» **SET PROBLEM**:
Include in the output exactly the lines from the opening of the data through the line containing "mb = MB(); mb.box(5.371, 5.3745, YD+.02, YD+.05, .93, .99);", and nothing more.

» **SUPPLIED INFORMATION**:
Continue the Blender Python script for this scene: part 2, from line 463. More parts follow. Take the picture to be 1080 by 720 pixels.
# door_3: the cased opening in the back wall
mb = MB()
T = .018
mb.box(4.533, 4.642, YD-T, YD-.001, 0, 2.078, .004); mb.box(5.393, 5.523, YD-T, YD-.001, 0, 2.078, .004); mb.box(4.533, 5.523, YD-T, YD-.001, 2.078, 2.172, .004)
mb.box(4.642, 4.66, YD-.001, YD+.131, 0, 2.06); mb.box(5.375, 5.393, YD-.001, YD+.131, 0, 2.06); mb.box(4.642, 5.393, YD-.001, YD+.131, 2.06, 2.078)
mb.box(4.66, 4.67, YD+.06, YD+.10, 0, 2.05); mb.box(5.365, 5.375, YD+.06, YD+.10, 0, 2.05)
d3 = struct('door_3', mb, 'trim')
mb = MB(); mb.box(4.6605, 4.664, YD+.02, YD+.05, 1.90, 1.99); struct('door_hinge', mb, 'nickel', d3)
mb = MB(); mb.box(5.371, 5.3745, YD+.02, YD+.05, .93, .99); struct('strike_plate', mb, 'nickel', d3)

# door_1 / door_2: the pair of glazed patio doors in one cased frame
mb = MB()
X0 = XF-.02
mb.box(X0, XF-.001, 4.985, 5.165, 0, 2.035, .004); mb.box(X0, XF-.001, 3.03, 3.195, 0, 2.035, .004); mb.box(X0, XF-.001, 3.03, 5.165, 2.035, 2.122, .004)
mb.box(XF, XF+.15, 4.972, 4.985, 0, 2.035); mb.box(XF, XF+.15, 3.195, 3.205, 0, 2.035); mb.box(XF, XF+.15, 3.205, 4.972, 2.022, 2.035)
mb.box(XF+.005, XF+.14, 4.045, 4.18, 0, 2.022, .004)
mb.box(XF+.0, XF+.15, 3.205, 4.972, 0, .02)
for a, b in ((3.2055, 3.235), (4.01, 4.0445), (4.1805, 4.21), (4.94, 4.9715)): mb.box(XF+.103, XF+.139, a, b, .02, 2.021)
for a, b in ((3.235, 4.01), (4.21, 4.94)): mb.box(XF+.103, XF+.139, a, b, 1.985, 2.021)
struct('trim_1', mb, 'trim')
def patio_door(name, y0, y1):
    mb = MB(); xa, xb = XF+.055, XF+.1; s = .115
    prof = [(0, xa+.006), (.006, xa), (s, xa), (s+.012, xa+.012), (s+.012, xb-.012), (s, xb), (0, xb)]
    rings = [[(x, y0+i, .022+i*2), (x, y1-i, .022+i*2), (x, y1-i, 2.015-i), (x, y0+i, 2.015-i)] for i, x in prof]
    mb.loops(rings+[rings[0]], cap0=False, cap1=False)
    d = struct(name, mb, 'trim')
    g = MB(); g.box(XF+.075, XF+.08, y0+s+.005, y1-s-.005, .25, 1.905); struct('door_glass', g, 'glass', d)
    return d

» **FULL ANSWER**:
Continue the Blender Python script for this scene: part 2, from line 463. More parts follow. Take the picture to be 1080 by 720 pixels.
# door_3: the cased opening in the back wall
mb = MB()
T = .018
mb.box(4.533, 4.642, YD-T, YD-.001, 0, 2.078, .004); mb.box(5.393, 5.523, YD-T, YD-.001, 0, 2.078, .004); mb.box(4.533, 5.523, YD-T, YD-.001, 2.078, 2.172, .004)
mb.box(4.642, 4.66, YD-.001, YD+.131, 0, 2.06); mb.box(5.375, 5.393, YD-.001, YD+.131, 0, 2.06); mb.box(4.642, 5.393, YD-.001, YD+.131, 2.06, 2.078)
mb.box(4.66, 4.67, YD+.06, YD+.10, 0, 2.05); mb.box(5.365, 5.375, YD+.06, YD+.10, 0, 2.05)
d3 = struct('door_3', mb, 'trim')
mb = MB(); mb.box(4.6605, 4.664, YD+.02, YD+.05, 1.90, 1.99); struct('door_hinge', mb, 'nickel', d3)
mb = MB(); mb.box(5.371, 5.3745, YD+.02, YD+.05, .93, .99); struct('strike_plate', mb, 'nickel', d3)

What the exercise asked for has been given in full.